Abstract

The general downward trend of the costs of both battery and solar technologies has helped lead to their increased adoption on both utility and residential levels. These decreasing costs combined with the relative ubiquity of solar power presents a significant opportunity for homeowners to not only reduce their overall electric bill but their carbon footprint by pairing solar generation with home energy systems (HES). By incorporating HES, consumers are able “peak shave” to take advantage of favorable Time-of-Use electricity rates as well as capture excess power generated by solar panels that would otherwise be sent back to the grid as part of a net metering agreement or sold back at the “avoided cost” rate, which is often times unfavorable. Depending on the scale of said system, the consumer can significantly reduce their carbon footprint, or in some cases offset it entirely, even more so if they use an electric vehicle (EV). These carbon savings, in the presence of incentives, can also provide greater financial benefit in addition to the electricity cost savings. The overall cost and CO2 savings associated with installing such a system is a function of a variety of factors such as the solar availability, house load, incentives, rates, and the grid mix (coal, wind, nuclear, etc). All of these factors are regional; thus analyses of these systems must be done on a regional basis.
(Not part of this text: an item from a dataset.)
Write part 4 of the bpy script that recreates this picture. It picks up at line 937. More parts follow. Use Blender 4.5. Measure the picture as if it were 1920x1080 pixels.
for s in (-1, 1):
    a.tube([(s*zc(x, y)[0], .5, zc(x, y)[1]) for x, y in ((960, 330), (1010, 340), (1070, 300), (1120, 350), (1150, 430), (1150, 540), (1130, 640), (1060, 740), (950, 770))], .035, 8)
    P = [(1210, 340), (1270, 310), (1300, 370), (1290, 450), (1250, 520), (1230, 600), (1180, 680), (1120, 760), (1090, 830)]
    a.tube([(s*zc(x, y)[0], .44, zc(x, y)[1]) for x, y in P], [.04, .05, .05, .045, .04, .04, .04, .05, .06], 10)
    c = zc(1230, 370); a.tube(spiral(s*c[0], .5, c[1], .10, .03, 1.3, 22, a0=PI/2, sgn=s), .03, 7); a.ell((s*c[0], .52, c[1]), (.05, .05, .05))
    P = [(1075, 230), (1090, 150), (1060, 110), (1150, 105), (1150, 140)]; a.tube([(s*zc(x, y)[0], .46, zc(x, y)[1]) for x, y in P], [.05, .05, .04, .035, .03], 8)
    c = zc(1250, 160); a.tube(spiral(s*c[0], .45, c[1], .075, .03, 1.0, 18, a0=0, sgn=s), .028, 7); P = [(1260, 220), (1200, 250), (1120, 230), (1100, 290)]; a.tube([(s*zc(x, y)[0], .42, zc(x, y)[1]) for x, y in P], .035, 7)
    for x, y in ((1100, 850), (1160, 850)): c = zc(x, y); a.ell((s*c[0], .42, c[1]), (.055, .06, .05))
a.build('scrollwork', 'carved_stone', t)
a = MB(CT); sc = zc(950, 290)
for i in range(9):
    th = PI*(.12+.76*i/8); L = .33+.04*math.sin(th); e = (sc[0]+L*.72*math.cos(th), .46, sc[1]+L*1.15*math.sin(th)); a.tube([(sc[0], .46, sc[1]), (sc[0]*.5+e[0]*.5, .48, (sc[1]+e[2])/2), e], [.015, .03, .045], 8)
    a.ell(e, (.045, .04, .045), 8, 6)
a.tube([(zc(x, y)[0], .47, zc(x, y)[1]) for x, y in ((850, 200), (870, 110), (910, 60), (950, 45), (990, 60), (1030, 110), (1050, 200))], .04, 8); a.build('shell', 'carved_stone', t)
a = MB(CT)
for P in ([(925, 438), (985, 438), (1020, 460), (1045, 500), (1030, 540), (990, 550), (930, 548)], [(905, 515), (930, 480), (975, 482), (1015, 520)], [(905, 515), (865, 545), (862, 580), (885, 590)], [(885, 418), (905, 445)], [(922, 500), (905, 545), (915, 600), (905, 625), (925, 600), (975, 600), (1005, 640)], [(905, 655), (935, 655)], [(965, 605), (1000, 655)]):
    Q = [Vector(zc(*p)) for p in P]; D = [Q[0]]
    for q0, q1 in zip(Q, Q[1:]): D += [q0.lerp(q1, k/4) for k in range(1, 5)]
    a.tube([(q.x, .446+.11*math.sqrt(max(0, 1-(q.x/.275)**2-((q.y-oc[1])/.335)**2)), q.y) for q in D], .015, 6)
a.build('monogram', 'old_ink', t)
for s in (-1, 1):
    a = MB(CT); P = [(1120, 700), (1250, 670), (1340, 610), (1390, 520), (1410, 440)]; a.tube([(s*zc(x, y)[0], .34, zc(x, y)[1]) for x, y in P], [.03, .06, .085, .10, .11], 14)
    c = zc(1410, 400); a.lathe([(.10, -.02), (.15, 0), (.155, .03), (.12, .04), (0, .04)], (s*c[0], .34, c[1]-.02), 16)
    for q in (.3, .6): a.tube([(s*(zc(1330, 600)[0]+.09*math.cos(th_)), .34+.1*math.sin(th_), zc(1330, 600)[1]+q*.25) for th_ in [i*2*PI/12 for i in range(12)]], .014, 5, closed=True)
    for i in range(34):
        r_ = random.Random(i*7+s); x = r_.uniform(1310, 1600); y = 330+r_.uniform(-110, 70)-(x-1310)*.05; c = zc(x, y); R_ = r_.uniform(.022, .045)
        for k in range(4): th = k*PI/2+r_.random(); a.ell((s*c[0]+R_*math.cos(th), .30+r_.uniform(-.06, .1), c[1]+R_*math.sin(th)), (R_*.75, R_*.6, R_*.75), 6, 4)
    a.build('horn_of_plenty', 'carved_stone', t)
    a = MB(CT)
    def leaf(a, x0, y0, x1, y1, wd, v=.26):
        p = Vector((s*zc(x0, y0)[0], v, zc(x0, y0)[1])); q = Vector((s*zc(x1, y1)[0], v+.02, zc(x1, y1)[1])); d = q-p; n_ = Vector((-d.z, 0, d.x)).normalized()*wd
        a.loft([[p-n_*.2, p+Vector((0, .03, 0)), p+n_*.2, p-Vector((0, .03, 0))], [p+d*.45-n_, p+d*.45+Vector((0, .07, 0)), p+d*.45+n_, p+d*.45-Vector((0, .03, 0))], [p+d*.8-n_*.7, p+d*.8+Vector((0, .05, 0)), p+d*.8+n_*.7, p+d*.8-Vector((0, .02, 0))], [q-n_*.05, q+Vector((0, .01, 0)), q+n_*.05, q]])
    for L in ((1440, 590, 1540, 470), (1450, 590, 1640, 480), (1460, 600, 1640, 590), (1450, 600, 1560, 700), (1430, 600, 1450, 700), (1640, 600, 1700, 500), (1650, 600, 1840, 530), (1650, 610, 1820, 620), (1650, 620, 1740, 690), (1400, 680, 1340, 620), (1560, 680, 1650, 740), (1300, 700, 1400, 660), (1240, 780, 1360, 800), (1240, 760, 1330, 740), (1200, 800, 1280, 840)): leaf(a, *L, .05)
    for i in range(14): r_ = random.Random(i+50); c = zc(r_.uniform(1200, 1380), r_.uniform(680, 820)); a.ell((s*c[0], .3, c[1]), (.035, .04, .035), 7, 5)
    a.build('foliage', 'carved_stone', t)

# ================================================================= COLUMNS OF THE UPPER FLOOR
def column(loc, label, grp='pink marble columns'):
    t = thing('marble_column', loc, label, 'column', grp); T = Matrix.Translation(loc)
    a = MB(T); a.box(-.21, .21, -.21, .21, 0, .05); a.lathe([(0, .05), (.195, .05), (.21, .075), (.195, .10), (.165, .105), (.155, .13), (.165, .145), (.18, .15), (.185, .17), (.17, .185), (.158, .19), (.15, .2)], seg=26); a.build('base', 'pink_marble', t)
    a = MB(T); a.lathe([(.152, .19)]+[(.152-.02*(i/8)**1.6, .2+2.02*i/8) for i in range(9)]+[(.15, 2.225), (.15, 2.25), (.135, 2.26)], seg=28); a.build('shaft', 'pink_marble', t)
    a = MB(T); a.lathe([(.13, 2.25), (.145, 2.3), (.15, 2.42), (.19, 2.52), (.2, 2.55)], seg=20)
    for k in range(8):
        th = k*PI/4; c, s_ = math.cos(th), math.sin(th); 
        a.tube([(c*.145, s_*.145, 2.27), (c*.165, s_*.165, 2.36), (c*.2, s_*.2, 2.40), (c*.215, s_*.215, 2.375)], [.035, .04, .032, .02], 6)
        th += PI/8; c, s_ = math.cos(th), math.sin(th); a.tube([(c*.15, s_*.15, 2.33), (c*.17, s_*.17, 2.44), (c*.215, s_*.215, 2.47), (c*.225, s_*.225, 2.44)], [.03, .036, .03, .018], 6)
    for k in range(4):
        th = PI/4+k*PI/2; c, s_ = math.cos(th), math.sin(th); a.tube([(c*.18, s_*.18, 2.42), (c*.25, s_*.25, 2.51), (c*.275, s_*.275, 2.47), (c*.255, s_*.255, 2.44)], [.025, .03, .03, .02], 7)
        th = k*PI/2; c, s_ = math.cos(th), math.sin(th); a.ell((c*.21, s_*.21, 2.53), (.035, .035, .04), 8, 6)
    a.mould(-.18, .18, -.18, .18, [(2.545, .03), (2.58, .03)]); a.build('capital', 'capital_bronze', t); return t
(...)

In this paper, we model these systems using data from several regions across the United States and quantity the financial viability of these systems as well as their environmental benefit as measured by CO2 emissions reductions. As will be shown, the benefits differ depending on region as well as the time-of-use rate schemes deployed by different utility companies. It is hoped that yielding favorable results in both of these metrics will accelerate adoption of these systems and assist in the mitigation of climate change.